— MATERIAL TO PROCESS —
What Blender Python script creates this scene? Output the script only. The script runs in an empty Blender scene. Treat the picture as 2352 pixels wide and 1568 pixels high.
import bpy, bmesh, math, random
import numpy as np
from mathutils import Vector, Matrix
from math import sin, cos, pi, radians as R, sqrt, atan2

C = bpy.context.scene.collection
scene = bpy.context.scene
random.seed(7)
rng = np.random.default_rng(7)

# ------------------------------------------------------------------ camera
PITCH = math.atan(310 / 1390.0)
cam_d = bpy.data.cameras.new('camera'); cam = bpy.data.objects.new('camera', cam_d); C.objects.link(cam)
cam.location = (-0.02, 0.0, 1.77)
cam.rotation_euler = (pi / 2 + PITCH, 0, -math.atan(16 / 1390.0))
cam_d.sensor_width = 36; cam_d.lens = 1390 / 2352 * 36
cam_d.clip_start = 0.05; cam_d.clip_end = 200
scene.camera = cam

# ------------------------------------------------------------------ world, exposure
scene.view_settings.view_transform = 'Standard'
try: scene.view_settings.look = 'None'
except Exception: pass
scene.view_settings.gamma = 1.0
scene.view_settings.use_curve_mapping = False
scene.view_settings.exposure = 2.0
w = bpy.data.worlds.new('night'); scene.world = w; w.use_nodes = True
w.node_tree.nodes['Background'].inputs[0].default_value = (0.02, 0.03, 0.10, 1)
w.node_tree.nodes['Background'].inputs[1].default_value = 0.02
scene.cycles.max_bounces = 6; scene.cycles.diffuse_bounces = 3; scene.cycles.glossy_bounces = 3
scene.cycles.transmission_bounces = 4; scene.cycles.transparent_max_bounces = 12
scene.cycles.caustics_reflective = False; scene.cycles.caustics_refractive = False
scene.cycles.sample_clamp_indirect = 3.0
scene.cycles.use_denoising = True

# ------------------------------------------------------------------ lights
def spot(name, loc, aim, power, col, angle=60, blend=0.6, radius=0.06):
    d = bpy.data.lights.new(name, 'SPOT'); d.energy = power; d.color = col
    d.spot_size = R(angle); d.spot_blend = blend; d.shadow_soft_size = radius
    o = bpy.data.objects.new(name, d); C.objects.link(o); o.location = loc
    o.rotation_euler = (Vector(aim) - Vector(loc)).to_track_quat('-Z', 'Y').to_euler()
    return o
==
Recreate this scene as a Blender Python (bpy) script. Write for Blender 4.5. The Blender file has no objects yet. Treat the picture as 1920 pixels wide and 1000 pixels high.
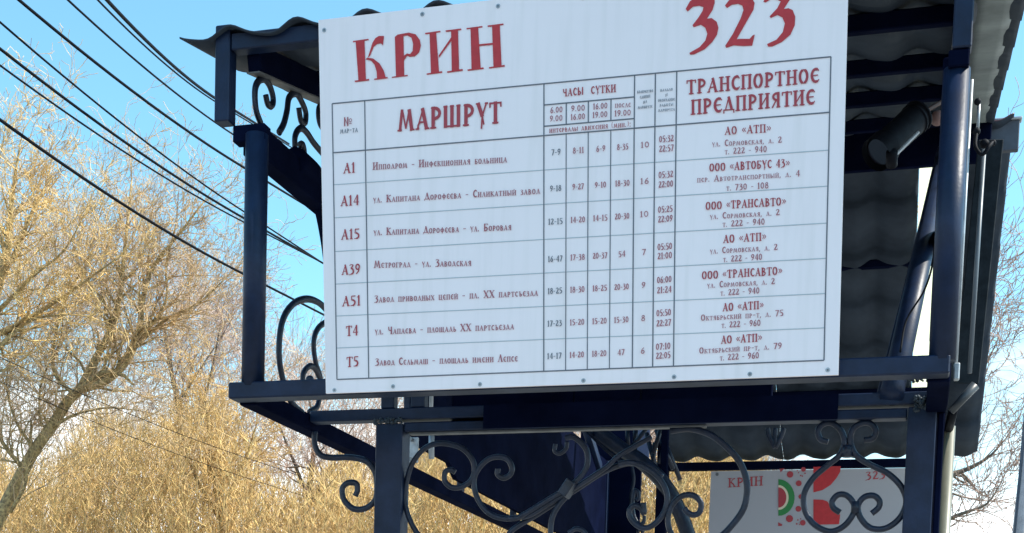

— EXERCISE DESCRIPTION —
Everything from the line with "What Blender Python" through the line with "scene.camera = cam", both ends included, should be repeated exactly; nothing else should appear.

— EXERCISE OUTPUT —
What Blender Python script creates this scene? Output the script only. The script runs in an empty Blender scene. Treat the picture as 2352 pixels wide and 1568 pixels high.
import bpy, bmesh, math, random
import numpy as np
from mathutils import Vector, Matrix
from math import sin, cos, pi, radians as R, sqrt, atan2

C = bpy.context.scene.collection
scene = bpy.context.scene
random.seed(7)
rng = np.random.default_rng(7)

# ------------------------------------------------------------------ camera
PITCH = math.atan(310 / 1390.0)
cam_d = bpy.data.cameras.new('camera'); cam = bpy.data.objects.new('camera', cam_d); C.objects.link(cam)
cam.location = (-0.02, 0.0, 1.77)
cam.rotation_euler = (pi / 2 + PITCH, 0, -math.atan(16 / 1390.0))
cam_d.sensor_width = 36; cam_d.lens = 1390 / 2352 * 36
cam_d.clip_start = 0.05; cam_d.clip_end = 200
scene.camera = cam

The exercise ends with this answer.